[Objective]: Leave the pictures out, and output exactly the lines from the one containing "gate = pbuild(t, 'gatehouse', M['wingstone'], label='shaded" through the one containing "col = scene.collection".

[Data provided]:

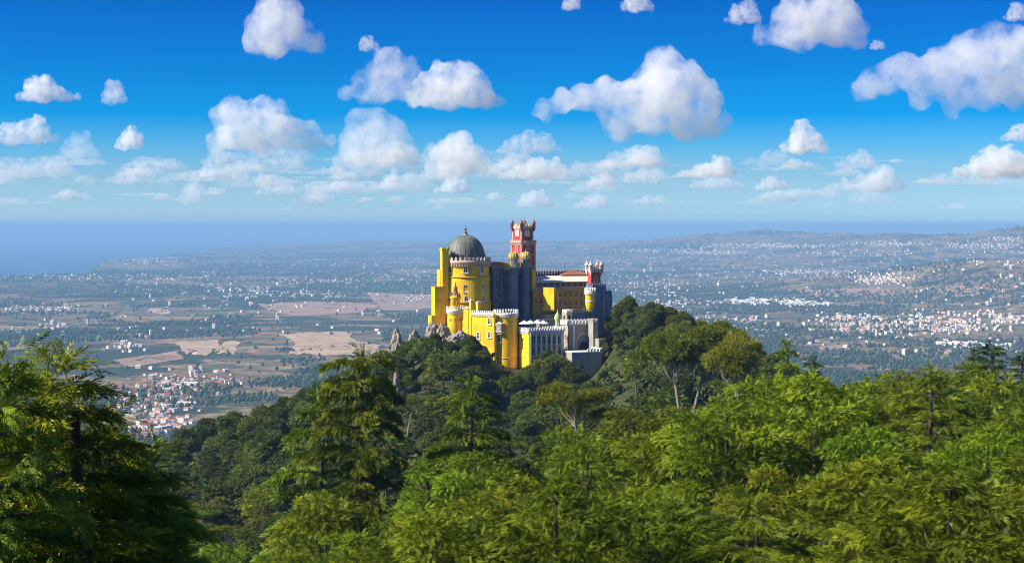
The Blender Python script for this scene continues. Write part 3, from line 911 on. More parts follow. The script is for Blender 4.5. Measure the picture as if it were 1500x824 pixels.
t.obox((qq[0] + n_.x * 0.15, qq[1] + n_.y * 0.15), FL.ax, FL.n, 0.9, 0.16, Z(497, 679), Z(496, 679))
pbuild(t, 'string_course', M['ochre'], wing)

# --- slim minaret with pale green onion dome
D = 692.0
c = (X(817, D), D); zz = lambda py: Z(py, D); k = D / FPX
t = MB()
t.lathe(c, [(4.5 * k, zz(545)), (4.2 * k, zz(500)), (4.0 * k, zz(484)), (3.6 * k, zz(470))], 16)
t.lathe(c, [(3.6 * k, zz(482)), (5 * k, zz(481)), (5 * k, zz(479.5)), (3.6 * k, zz(479))], 16)
mina = pbuild(t, 'minaret', M['wingstone'], label='slim stone minaret with a pale green onion dome')
t = MB()
t.lathe(c, [(3.2 * k, zz(470.5)), (5.0 * k, zz(467)), (5.0 * k, zz(464.5)), (4.0 * k, zz(461)), (2.0 * k, zz(458.5)), (0.7 * k, zz(456.5)), (0.4 * k, zz(453.5)), (0.1 * k, zz(452.5))], 16)
pbuild(t, 'dome', M['onion'], mina)
for px in (814.5, 818.5): cyl_window(mina, c, 3.7 * k, px, 475, 0.4, 1.3, frame='white', sill=False, fw=0.1)

# --- arch gatehouse, shaded, with ornate parapet
t = MB()
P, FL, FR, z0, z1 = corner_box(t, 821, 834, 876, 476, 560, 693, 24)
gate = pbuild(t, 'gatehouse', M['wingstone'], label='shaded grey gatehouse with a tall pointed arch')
t = MB()
cx_ = sum(p[0] for p in P) / 4; cy_ = sum(p[1] for p in P) / 4
Pb = [(cx_ + (p[0] - cx_) * 1.05, cy_ + (p[1] - cy_) * 1.05) for p in P]
t.prism(Pb, z1, z1 + 0.5); merlons(t, Pb, z1 + 0.5, w=0.9, h=1.0, gap=0.5, off=0.3)
pbuild(t, 'battlement', M['white'], gate)
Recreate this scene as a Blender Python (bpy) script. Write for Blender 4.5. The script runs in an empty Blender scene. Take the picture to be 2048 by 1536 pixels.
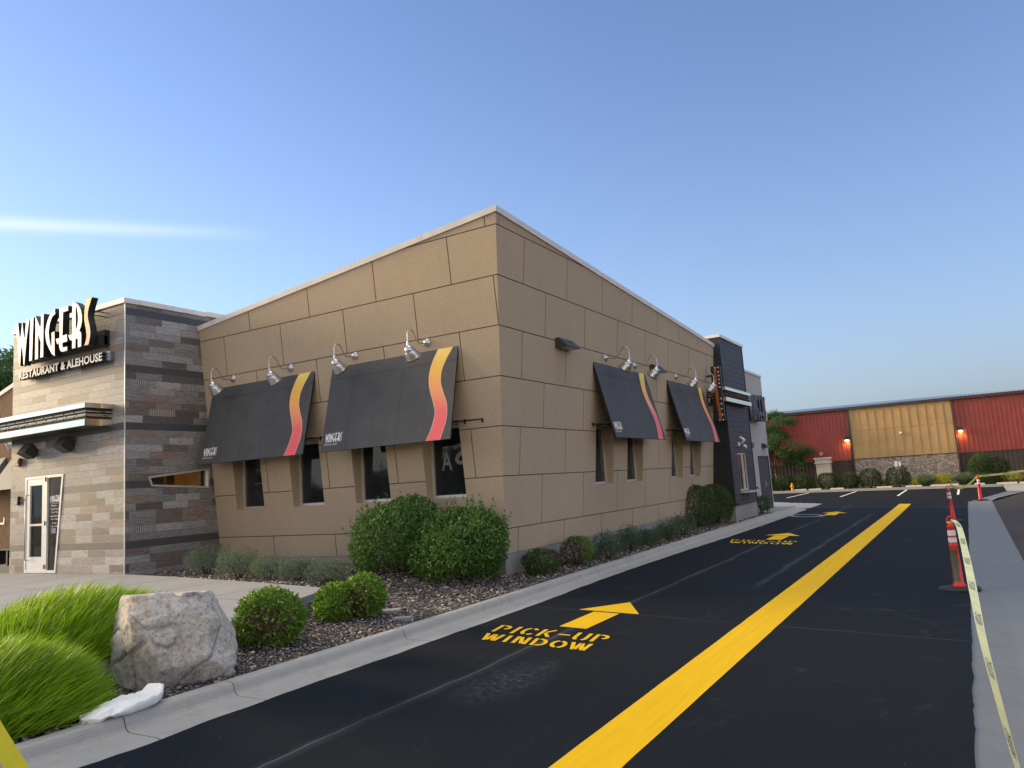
import bpy, bmesh, math, random
import numpy as np
from mathutils import Vector, Matrix, noise
rnd = random.Random(7)
rs = np.random.RandomState(11)
R_ = math.radians
scene = bpy.context.scene
col = scene.collection

# ------------------------------------------------------------------ camera
CAM = Vector((7.18, -11.645, 1.76))
cr = Vector((0.856746, 0.511743, -0.064067))
cd = Vector((-0.121073, 0.078816, -0.98951))
cf = Vector((-0.501325, 0.855515, 0.129484))
cam_d = bpy.data.cameras.new("camera")
cam_d.lens = 26.712
cam_d.sensor_width = 36
cam_d.clip_start = 0.05
cam_d.clip_end = 3000
cam = bpy.data.objects.new("camera", cam_d)
m3 = Matrix((cr, -cd, -cf)).transposed()
cam.matrix_world = Matrix.Translation(CAM) @ m3.to_4x4()
col.objects.link(cam)
scene.camera = cam

# ------------------------------------------------------------------ light
SUN_DIR = Vector((-1.0, -0.16, 0.25)).normalized()      # towards the sun
sun_el = math.asin(SUN_DIR.z)
sun_az = math.atan2(SUN_DIR.x, SUN_DIR.y)
world = bpy.data.worlds.new("World")
scene.world = world
world.use_nodes = True
wn = world.node_tree
wn.nodes.clear()
w_out = wn.nodes.new("ShaderNodeOutputWorld")
w_bg = wn.nodes.new("ShaderNodeBackground")
w_bg.inputs[1].default_value = 0.108
sky = wn.nodes.new("ShaderNodeTexSky")
sky.sky_type = 'NISHITA'
sky.sun_disc = False
sky.sun_elevation = sun_el
sky.sun_rotation = sun_az
sky.altitude = 800
sky.air_density = 1.0
sky.dust_density = 0.5
sky.ozone_density = 2.0
def _wm(op, a, b=None, clamp=False):
    o = wn.nodes.new('ShaderNodeMath'); o.operation = op; o.use_clamp = clamp
    for i, q in enumerate((a, b)):
        if q is None: continue
        if isinstance(q, (int, float)): o.inputs[i].default_value = q
        else: wn.links.new(q, o.inputs[i])
    return o.outputs[0]
def _dot(v, d):
    o = wn.nodes.new('ShaderNodeVectorMath'); o.operation = 'DOT_PRODUCT'
    wn.links.new(v, o.inputs[0]); o.inputs[1].default_value = Vector(d).normalized(); return o.outputs['Value']
def _mix(f, a, b, blend='MIX'):
    o = wn.nodes.new('ShaderNodeMix'); o.data_type = 'RGBA'; o.blend_type = blend
    for s, q in ((o.inputs[0], f), (o.inputs[6], a), (o.inputs[7], b)):
        if isinstance(q, (int, float)): s.default_value = q
        elif isinstance(q, tuple): s.default_value = (*q, 1)
        else: wn.links.new(q, s)
    return o.outputs[2]
w_tc = wn.nodes.new('ShaderNodeTexCoord')
w_sep = wn.nodes.new('ShaderNodeSeparateXYZ'); wn.links.new(w_tc.outputs['Generated'], w_sep.inputs[0])
w_z = _wm('MAXIMUM', w_sep.outputs[2], 0.0)
STREAK_N = Vector((-0.8602, 0.4036, 0.3118)).cross(Vector((-0.7257, 0.6078, 0.3225)))
SKY_TINT = (0.80, 0.78, 0.90)
base = _mix(1.0, sky.outputs[0], SKY_TINT, 'MULTIPLY')
# dusty haze hugging the horizon all round
HZ = 7.0
hz = _wm('MULTIPLY', _wm('EXPONENT', _wm('MULTIPLY', w_z, -6.5)), 1.30, True)
sun_side = _wm('MULTIPLY_ADD', _dot(w_tc.outputs['Generated'], (SUN_DIR.x, SUN_DIR.y, 0)), 0.5); sun_side.node.inputs[2].default_value = 0.5
haze_c = _mix(_wm('POWER', sun_side, 1.3), (0.175 * HZ / 2, 0.205 * HZ / 2, 0.275 * HZ / 2), (0.60 * HZ / 2, 0.76 * HZ / 2, 0.84 * HZ / 2))
base = _mix(hz, base, haze_c)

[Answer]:
gate = pbuild(t, 'gatehouse', M['wingstone'], label='shaded grey gatehouse with a tall pointed arch')
t = MB()
cx_ = sum(p[0] for p in P) / 4; cy_ = sum(p[1] for p in P) / 4
Pb = [(cx_ + (p[0] - cx_) * 1.05, cy_ + (p[1] - cy_) * 1.05) for p in P]
t.prism(Pb, z1, z1 + 0.5); merlons(t, Pb, z1 + 0.5, w=0.9, h=1.0, gap=0.5, off=0.3)
pbuild(t, 'battlement', M['white'], gate)
Recreate this scene as a Blender Python (bpy) script. Write for Blender 4.5. The script runs in an empty Blender scene. Take the picture to be 2048 by 1536 pixels.
import bpy, bmesh, math, random
import numpy as np
from mathutils import Vector, Matrix, noise
rnd = random.Random(7)
rs = np.random.RandomState(11)
R_ = math.radians
scene = bpy.context.scene
col = scene.collection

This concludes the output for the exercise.